To create a supporting social network, you can assign a color on a petal to a friend, whose Lotus system can communicate remotely with yours via the app. When she has reached her set brainwave threshold at her location, her assigned color will begin cycling on the flower.
The social connection to the friend, he said, is “like having a gym buddy” to keep you from slacking off.
Habit-inducing trigger
The flower itself, he said, is a habit-inducing trigger.
“For example,” Dixit said, “if you want to start flossing, keep a box of floss on the counter, and start by flossing one tooth.” The presence of the floss box encourages you to clear out the spaces between your teeth, and the idea is that the presence of the metal flower will encourage you to clear out the spaces in your head.
“I still have trouble making [meditation] a regular part of my day,” he said. “Having the flower there physically, and especially [the social connection] says, ‘you should meditate more.'”

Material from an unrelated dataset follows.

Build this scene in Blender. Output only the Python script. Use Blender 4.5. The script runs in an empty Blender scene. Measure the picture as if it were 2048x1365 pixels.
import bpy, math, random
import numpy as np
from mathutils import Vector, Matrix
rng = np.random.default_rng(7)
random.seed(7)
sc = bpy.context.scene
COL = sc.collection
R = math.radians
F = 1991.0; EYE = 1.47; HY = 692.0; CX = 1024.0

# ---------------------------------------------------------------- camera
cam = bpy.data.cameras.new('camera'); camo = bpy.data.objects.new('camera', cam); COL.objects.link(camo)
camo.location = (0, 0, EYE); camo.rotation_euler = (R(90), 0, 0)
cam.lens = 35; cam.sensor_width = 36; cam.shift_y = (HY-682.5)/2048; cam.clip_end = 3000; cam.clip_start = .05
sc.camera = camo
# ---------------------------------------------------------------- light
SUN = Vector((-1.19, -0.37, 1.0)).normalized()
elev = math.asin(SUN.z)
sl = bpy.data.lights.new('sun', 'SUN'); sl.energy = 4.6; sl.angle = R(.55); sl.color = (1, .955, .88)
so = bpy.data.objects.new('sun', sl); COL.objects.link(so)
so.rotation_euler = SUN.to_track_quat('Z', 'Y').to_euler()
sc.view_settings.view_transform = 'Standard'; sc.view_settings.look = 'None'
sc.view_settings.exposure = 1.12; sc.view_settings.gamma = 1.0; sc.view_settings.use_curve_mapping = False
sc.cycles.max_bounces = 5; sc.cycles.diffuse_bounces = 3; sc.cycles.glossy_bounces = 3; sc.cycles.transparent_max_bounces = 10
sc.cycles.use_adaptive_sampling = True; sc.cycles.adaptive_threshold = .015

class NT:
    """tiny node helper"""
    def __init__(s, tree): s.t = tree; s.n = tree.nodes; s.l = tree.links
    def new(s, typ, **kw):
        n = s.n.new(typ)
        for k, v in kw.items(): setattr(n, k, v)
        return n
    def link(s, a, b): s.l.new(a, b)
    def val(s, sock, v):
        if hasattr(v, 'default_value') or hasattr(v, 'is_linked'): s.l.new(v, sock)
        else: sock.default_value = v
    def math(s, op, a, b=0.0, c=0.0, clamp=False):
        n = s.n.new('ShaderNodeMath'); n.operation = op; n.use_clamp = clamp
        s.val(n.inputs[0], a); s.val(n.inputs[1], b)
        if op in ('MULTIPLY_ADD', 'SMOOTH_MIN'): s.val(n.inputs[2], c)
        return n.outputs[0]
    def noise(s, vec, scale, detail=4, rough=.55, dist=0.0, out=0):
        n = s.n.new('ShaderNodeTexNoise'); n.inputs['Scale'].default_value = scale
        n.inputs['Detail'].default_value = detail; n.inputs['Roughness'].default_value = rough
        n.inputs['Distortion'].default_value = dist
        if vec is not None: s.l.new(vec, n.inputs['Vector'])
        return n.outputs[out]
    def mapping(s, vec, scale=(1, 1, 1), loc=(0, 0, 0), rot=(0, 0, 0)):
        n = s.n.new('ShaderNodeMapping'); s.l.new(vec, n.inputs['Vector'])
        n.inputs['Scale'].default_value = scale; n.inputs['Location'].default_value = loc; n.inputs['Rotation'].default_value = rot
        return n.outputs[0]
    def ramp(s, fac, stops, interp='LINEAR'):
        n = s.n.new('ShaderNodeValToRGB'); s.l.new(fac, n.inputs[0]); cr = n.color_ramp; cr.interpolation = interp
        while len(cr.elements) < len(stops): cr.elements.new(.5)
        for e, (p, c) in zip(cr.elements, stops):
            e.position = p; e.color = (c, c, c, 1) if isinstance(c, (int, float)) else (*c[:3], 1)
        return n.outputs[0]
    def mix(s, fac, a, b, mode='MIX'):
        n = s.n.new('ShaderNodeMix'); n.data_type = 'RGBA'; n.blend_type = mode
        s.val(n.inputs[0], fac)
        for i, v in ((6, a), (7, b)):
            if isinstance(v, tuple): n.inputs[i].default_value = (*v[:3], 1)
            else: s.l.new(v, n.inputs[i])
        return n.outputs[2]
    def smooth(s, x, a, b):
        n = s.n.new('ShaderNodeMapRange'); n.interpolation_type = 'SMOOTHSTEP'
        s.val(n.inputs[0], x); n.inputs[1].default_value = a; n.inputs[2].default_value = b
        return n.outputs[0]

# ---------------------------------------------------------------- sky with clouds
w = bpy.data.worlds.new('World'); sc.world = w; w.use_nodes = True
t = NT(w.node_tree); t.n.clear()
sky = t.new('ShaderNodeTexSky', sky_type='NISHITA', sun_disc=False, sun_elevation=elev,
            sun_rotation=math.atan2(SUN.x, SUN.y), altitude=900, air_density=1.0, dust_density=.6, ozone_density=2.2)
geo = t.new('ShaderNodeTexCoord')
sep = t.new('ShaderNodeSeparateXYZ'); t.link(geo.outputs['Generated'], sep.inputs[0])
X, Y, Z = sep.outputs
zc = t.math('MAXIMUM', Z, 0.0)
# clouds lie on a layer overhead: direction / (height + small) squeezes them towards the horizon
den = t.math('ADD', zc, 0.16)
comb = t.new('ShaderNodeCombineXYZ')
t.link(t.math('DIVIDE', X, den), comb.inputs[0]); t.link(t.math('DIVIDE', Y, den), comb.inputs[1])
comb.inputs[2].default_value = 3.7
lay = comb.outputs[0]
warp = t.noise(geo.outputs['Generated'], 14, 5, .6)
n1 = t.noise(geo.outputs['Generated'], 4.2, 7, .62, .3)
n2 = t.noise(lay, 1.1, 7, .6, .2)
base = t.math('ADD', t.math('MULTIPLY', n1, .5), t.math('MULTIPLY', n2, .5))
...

The other creators of Lotus are artist and TED speaker Shilo Shiv Sulemana and Steve Castellotti, whose previous credits include the Puzzlebox Orbit brain-controlled helicopter and the Discovery Channel’s Time Warp series.
A prototype of the Lotus has been created, and an app is already done. In the first run, the flower will be entirely handmade, but in later runs only the petals will be. No price for the released, post-Kickstarter product – Lotus and app – has yet been set. The brainwave headset reader is not included, but it may be bundled at some point.
The Lotus will be “open sourced,” so that people can make their own petals or hardware components from 3D models available online.
“If you wanted to print your own flower,” Dixit said, “you wouldn’t need us at all.”